Movie Review: Maiden

 

Maiden is a documentary about Tracy Edwards, a 24-year-old English girl who decides to make it her quest to sail around the world in the Whitbread Round the World race in 1989. The journey is grueling, going for 27,500 miles, from England down to Uruguay, then east through the southern ocean to Australia and New Zealand, then back round Cape Horn and up north through the Atlantic again. It takes about 9 months.

The entire sail-racing world is completely dominated by men, and no crew is willing to take her on. She decides she has to find her own all-women crew, buy a boat, get a sponsorship, train and – yes, sail. She is the laughing stock of the sailing world. Nobody takes her seriously. When she can’t find any sponsors, she mortgages her house and buys a second-hand boat that they first need to fix up.

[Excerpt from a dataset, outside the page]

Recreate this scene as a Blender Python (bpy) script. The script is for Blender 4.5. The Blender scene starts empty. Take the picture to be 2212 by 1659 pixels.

Finally, against all odds, the starting gun sounds in Southhampton in 1989, and she sails off heading south. Nobody believed she would make it out more than a few days, or perhaps a couple of weeks, before failing and possibly perishing.

Maiden is a true documentary. Tracy herself and a number of crew members and skippers from other boats tell the story on camera. All the footage is vintage and original. Due to this, the pictures are often grainy and shaky, but they draw you in and you are on the boat embedded with the crew, experiencing the adventure firsthand.

The movie is a documentary of the Whitbread race of its first ever female crew, a testament to the human spirit of fighting against all odds and succeeding, and a validation for women all around the world fighting for their right to be treated as equal members of humanity.

Maiden is inspiring and eminently satisfying.